I am putting these thoughts out here to create my public accountability towards what I am calling “The faceless success”. This is not an exhaustive list, and this will evolve over time as it should. But for now, starting with this wish-list.

  • The devil is in the DETAILS: No, I am not talking about the technical or product requirements, or those edge use cases. I am talking about the way you communicate the vision of your program, or set goals for the teams to achieve those OKRs, and the way you lay out the details of what you need from the engineers, product managers, technical leads, engineering managers, etc. to make this program successful. There, right there in those conversations is the culture your program is creating for tomorrow. As the tangible face to your program – be respectful, be honest and be collaborative. Hold people around you, the leadership, to those standards too.
  • LISTEN to people: How many times have you heard or said: “We need to make people feel heard”. I recently heard/said it and immediately felt very appalled by it. Don’t you think that’s undermining people and their voices? In any healthy organization or culture, there shouldn’t be a pretense to make people feel heard. They should be actually listened to. Create feedback loops from early on to get continuous feedback and enable inclusiveness. It’s very easy to say “please let me know if you have any feedback” vs. actually providing someone a place and way to give that feedback. Make it tangible – create slack channels, start design review forums, host brown-bags, get creative.
  • Stay OPEN: As a technology company, it’s quite amazing to look back and see the number of times we go through migrations, legacy deprecations or technology stack changes. Even with these data points, it’s quite ironic to see how we lock down our solutions and technical directions. How many times have you felt that “Damn, this new information/feedback/idea will de-rail our whole plan”? Honestly, I have felt that so many times. But it’s important that we don’t stay stuck there. Stay open to ideas, every program/strategy is forever evolving. It’s better to change directions even it takes longer to reach your goal than reaching a point that isn’t even a goal anymore.
  • Stay TRANSPARENT: I can’t emphasize this enough – staying transparent goes a long way. Starting from something as simple as don’t fudge statuses to make them look good to something as big as ambiguity about the path going forward. Your job as a TPM/PM is not only to figure out how to succeed but also be able to ask for help when need be and call out when things are not going as planned. There won’t be any value delivered if it’s only the weekly statuses that look good, or if you say you know what you are doing when you don’t (Let’s be honest, we are all figuring it out). As leaders, it becomes even more important for us to exemplify this culture. As and when you feel stuck, openly ask for help. Make people understand that asking for help is a good thing.

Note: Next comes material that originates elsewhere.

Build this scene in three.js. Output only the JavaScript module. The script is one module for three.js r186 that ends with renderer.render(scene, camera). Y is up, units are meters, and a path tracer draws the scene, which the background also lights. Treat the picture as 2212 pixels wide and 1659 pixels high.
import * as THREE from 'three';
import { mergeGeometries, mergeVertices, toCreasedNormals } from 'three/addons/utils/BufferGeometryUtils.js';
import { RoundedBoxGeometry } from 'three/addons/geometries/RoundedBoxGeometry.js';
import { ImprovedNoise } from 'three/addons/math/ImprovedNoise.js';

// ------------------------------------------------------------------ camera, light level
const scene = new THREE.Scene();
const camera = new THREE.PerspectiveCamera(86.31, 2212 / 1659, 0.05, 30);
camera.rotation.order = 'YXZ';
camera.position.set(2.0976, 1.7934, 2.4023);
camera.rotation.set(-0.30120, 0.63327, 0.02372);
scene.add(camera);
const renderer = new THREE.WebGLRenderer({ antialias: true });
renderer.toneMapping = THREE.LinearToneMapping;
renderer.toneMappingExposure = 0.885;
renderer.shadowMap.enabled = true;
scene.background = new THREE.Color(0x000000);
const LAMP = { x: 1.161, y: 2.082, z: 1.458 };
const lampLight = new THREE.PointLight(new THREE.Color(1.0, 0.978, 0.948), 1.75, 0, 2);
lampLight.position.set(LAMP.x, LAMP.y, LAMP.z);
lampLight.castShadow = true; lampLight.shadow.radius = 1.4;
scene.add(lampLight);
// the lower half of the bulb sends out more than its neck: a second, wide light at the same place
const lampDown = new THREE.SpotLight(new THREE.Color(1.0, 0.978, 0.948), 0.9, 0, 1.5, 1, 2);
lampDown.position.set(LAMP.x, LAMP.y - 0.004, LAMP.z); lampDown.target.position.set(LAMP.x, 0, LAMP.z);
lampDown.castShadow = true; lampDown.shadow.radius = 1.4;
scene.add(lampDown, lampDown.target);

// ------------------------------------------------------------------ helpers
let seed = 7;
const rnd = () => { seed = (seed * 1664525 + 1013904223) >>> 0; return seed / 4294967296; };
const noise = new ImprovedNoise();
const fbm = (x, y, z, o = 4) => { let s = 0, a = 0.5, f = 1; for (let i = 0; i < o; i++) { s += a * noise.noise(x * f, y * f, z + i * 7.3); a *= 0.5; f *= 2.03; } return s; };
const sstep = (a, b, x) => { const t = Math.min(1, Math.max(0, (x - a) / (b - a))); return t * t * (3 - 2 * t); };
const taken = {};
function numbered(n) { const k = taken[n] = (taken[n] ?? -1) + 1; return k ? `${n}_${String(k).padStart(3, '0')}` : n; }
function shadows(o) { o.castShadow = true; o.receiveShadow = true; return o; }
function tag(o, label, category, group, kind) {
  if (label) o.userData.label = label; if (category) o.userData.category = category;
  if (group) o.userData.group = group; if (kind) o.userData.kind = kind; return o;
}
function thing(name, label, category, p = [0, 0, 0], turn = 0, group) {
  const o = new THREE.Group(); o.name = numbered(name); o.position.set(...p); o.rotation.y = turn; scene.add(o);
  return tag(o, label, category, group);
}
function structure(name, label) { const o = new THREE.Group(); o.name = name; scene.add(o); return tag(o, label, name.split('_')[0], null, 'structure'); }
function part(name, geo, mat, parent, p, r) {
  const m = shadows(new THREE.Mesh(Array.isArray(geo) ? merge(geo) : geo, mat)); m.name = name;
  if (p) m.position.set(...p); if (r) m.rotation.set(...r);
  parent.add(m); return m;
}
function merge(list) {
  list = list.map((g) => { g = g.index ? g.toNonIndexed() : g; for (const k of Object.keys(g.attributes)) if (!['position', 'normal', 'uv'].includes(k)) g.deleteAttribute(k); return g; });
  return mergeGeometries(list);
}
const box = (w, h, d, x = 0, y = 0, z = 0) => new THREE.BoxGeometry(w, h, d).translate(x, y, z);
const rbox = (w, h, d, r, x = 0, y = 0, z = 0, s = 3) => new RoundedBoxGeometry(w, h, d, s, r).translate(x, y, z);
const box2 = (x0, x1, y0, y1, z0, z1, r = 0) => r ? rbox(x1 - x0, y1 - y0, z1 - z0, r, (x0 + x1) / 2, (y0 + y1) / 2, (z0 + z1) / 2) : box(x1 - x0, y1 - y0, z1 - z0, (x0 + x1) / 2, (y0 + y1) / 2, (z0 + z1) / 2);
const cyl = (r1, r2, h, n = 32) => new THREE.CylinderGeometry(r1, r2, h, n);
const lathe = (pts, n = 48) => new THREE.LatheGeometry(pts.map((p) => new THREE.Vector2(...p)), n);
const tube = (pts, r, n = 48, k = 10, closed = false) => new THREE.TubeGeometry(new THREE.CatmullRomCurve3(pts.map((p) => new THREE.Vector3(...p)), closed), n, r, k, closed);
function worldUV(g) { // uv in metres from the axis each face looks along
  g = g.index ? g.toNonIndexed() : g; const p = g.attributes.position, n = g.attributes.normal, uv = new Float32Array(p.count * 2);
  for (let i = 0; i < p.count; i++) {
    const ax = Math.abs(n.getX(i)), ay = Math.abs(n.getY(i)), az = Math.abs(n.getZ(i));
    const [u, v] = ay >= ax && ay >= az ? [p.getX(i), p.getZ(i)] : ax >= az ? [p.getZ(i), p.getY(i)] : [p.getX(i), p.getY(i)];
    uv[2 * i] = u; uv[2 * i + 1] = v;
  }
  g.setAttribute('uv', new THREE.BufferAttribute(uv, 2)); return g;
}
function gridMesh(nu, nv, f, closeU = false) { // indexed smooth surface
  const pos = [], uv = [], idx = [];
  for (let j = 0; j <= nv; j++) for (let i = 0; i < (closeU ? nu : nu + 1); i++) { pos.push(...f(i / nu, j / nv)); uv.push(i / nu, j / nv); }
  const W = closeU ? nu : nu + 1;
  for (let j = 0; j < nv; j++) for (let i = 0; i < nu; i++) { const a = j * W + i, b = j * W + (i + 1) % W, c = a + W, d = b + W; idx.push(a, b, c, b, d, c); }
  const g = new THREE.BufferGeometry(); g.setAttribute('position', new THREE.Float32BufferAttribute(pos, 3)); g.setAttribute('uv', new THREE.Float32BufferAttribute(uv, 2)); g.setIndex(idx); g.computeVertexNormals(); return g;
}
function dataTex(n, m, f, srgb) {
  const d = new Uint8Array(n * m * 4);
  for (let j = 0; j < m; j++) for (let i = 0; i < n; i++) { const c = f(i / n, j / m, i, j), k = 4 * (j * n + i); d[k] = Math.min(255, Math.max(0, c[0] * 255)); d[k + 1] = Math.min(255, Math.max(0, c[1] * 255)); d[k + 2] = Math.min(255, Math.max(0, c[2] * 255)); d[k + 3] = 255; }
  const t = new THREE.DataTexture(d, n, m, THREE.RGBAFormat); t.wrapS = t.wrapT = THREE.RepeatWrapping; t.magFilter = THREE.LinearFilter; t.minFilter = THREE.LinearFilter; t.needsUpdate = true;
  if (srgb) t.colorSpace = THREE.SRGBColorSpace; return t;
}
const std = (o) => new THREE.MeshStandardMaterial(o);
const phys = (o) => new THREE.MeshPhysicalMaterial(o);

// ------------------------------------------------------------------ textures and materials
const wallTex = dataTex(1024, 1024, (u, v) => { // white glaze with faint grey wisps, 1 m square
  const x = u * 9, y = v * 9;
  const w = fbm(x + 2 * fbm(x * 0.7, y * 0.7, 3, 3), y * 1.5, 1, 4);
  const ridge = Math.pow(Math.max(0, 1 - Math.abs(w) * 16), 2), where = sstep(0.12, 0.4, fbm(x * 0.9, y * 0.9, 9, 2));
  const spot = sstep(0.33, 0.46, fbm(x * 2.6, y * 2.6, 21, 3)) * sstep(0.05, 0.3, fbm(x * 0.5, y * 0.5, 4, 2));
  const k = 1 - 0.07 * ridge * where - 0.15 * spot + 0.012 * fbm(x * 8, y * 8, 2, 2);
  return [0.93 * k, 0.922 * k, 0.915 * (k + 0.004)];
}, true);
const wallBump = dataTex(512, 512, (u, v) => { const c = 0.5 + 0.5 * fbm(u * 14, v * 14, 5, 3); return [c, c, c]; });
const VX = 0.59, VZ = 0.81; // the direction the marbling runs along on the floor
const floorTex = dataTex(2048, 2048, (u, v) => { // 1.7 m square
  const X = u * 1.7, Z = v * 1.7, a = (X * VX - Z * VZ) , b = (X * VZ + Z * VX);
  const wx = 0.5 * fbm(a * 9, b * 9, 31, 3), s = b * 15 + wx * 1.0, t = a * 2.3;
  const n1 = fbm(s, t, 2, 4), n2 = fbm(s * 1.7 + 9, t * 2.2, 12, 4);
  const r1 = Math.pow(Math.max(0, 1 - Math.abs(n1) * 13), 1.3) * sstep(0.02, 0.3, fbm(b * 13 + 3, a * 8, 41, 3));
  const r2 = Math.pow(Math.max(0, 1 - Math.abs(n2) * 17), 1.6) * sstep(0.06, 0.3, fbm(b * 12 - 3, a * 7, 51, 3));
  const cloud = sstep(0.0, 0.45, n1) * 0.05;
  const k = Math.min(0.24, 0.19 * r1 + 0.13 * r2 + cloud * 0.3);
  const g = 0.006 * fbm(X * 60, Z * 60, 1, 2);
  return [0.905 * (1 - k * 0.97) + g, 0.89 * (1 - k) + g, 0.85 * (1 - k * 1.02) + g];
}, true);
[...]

  • Create ENABLERS: The greatest thing about leaders is that they create more leaders. It can seem much easier and simpler to do things yourself to pick up some pace (or so we think). Shouldn’t creating more enablers be an equally big and important part of every single program that we run? Even if it slows you down in the short term, you will be surprised to see the returns in the long term.
  • CELEBRATE smaller successes: The fun and not-so-fun facts about north star visions are that you never get there. It keeps changing/evolving as you make progress. So how do we create a sense of accomplishment within our teams? We all seem to be in a hurry to jump from one milestone to another. But as professionals, we all need the feeling of accomplishment as a fuel to our future motivation. Create a culture to acknowledge and celebrate those small successes explicitly. Send celebratory messages in slack channels, shout outs in EG wide channels, reflect that milestone celebration in your conversations and body language. As one of my peers gave me his priceless advice, “Even a decision to start moving in a direction is a success, take the time to acknowledge and celebrate it”.

I feel it’s an illusion when we think success is about achieving “what” or a destination. I am starting to believe it is actually defined by “how” or simply speaking – the journey.